Alright,
Pornland! It's August! The only month around here that you
really can count on being nice and steamy. Finally time
to pull out every short skirt, tiny halter top and pair
of non-sensible open-toed high heeled sandals you gals have
been hoarding.
It's too bad we chicas can't make tips whilst
walkin' down the street in our barely-theres, cuz we sure
are taking a pay cut at the downtown clubs, which are
all but deserted while the sun's out and long tanned legs
parade by in microminis GRATIS.
"You
gotta love all the pretty birds
mincing around in tiny skirts and
oh-so-NOT-Portland
non-chunky heels."
So, sans the singles I'm accustomed to accumulating
for baring flesh, my reveries have been centered around
the important charitable work we women do, merely by beautifying
ourselves and walking around amongst the masses. It really
is a public service, a morale booster, as much an affirmation
of life as a garden of rose bushes or a statue of Abe
Lincoln.
Being attractively turned out when the heat
is on is not as simple as it appears, either. Boys, with
their more limited dress code, might never comprehend
the generous service the ladies perform in the summer.
It may even appear to them that we are merely gluttonous
in our shopping habits and unbearably impractical and
whiny when our little stiletto mules cut into our tender
foot flesh after only two city blocks. But you gotta love
all the pretty birds mincing around in tiny skirts and
oh-so-NOT-Portland non-chunky heels.
My litany of complaints inspired by my summer
wardrobe starts with the most obvious. Lasting from fifteen
to twenty warmish days, Portland's summer is hardly long
enough to wear every pair of cute summer shoes I collect
over the course of a year. I find myself changing outfits
three or four times a day, just so I can be sure that
every outfit gets its time in the sun. It's a miracle
I leave the house at all. If I actually have to leave
the neighborhood, I need to wear shoes or boots made for
walking, or I need to drive the half mile downtown and
deal with parking. And driving a stick with six-inch platform
heels is tricky (and illegal in Japan). Guys, are you
appreciating this? Anyway, it's a pretty tortuous process,
really, and I feel some kind of remuneration might be
fair.
There is an entire category of complaints reserved for the short
skirt. For instance, the day may appear sunny and hot
on your porch, but once you're downtown, you may notice
for the first time the wind tunnel affect created by the
rows of tall buildings. However, I do LUV to see ladies
walking around holding their purses, cell phones and myriad
parcels all in one hand while nervously clutching their
flyaway skirt to their thighs with the other. It didn't
feel that short at home, did it?! And best of all, I like
looking for glimpses of panties.
Also on the "curse this skirt" list: if it's short enough, sitting
down gracefully presents a problem. Twice this summer
I've found myself hurrying along a conversation or meeting,
all the while perched precariously on the very very edge
of my seat so as not to have the chair's pattern follow
me around the rest of the day in seemingly permanent pink
welts. And you really start to notice the age and quality
of certain movie theaters when parts of you that are normally
covered come cheek-to-cheek with upholstery that's seen
a lot of popcorn and Pepsi.
Finally, most groovy summer wear has no pockets. You have to take
a purse. Or a boyfriend. And I hate carrying a purse!

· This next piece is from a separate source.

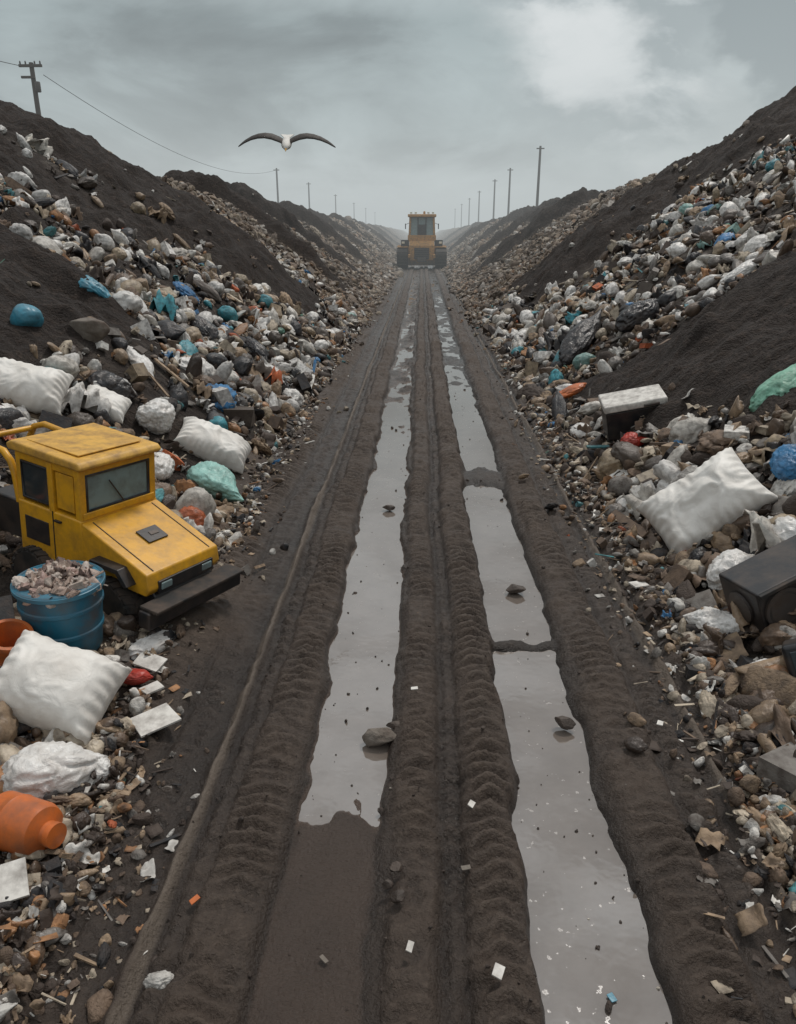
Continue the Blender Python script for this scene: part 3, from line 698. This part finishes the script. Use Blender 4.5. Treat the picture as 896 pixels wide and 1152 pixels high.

But I do it. And get that sorta sanctimonious feeling,
like, "How generous of me, to be inconveniencing myself
just to decorate Portland's Clean and Safe streets; what
a valuable function I am performing in society." Heads
turn, guys holler and whistle, and I may wish I were wearing
a trench coat atop my white miniskirt and crocheted bikini
top and maybe some speedier kicks... But then I think,
"What would Charlie's Angels do?"
Here's lookin' at you, ladies.
p.s. Always, always reapply lipstick
in public. It is so super hot when you do that!